Chevy 4.3 liter build Pt. 2: teardown and parts search

well, the first thing i did armed with a bit of knowledge and the core i had is to commence teardown and assessment of what i really had. i was actually pleasantly surprised at how well the engine really looked. it was a high mileage engine out of an early 90’s S-10, and i had narrowed it down to a 91-92 vintage plant. this was a TBI engine with a remote oil filter set up, factory hydraulic roller cam, and non vortec heads. the timing cover was identical to the common older style i was looking for. the goal here was a 4.3 that appeared to look like an old school 70’s v-8 350 chevy. i have to admit, it took a bit of imagination to see it under all the electronic injection, emmissions, and serpentine belt stuff. all the accessories unbolt right off.

with any high mileage engine like this, the timing chain is shot and it was loaded full of varnish. it looked like it had ran hot for a long period of time so it probably had a bad oxygen sensor and/or a terrible state of tune on the ignition causing major carbon deposits on the cylinder head runners. after removing the heads i saw i had a slight dish piston with valve reliefs. the rods and mains were for the most part unmarked, so for ease of re-assembly i marked em like i would with an olds v-8. anyways the crank had seen better days, but was undamaged. it is quite possible i have the heavy duty romulus mfg crankshaft but i don’t know for sure….and don’t really care.

the real killer for me was the cylinder wear….about .010-.012″ of wear in the top of the cylinders leaving a ridge…..which i reamed off. after weighing out parts kits, and machining costs, i came in at around 2500$ to do a relatively standard build with a descent cam. i priced a GM goodwrench longblock identical to it for less than 1800$, so it didn’t take me very long to figure out that unless i wanted to overbore and build something really hot nutz, there is no point in a standard build.
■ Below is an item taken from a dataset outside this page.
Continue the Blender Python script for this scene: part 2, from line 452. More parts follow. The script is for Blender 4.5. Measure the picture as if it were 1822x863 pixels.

BUT, there was enough left of it i decided to buy a rering kit and have some fun with it.

the re-ring kit with gaskets,main, and rod bearings came in at around 210$. i went with an edelbrock intake at just over 200$. i had a set of taylor wires already(55$), and built the distributor for about 40$(as detailed in another post). the oil filter needed a mount, and i found a threaded arbor out of a junkyard for buttkiss. it simply threads into the oil filter location at the rear of the block and is removed/installed with an allen wrench to the center. i got an edelbrock performer carb off ebay for 75$, and i spent 30$ on carburetor cleaner and brake clean to clean all the parts.

now in listing pricing and parts, i must also mention that to simplify the approach to ordering parts, i consider there to be two major groups of these 4.3L engines, and the major design break is in the 1992 area. 92 and older engines similar to the one i have are more like an old SBC with the oil pump, cylinder heads, and timing chain cover interchangeable with a v-8……and no balance shaft. in addition the intake pattern is also the old style with an angle.

92 and newer engines they added a balance shaft, went with vortec heads(which also changes the intake pattern), changed the timing cover style, changed the oil pump parameters, and in the early 00’s even the bell housing and oil pans were unique. basically…..the newer you get:the more expensive it is.

even with these two major groups when it comes to ordering parts, i also discovered that they offer both shallow groove and deep groove oil rings for the same year same mfg engine. there is no way of telling what you have unless you physically micrometer the oil control groove ring for depth on your pistons. i attempted to use the rings that came in the kit and after arguing with the summitracing tech for an hour….and getting a piston stuck during re-assembly…..i ultimately ended up using the old oil control rings with the new compression rings in the kit. also you can only get moly top ring kits for the 4.3 and can run from 65-85$ a set. if i was doing this over again i would have bought a cheap v-8 set of rings for 25$ and simply robbed out what i needed. so the moral to the story is micrometer your pistons before you make an order.

in my case to finish this part up, i got a factory roller timing set for 37$, and in my case could use a good old common sbc oil pump for 20$. the grand total for this little learning experience was around 850 bucks including the core fee i paid at the yard. i have yet to buy some pipes, but i figure i can use the manifolds up until i figure out what vehicle it is going in. although i have yet to fire it to know for sure what i will end up with, hard money i am out if it doesn’t work and go with a reman engine is actually closer to 350 bucks, and that isn’t bad at all for the learning experience i got.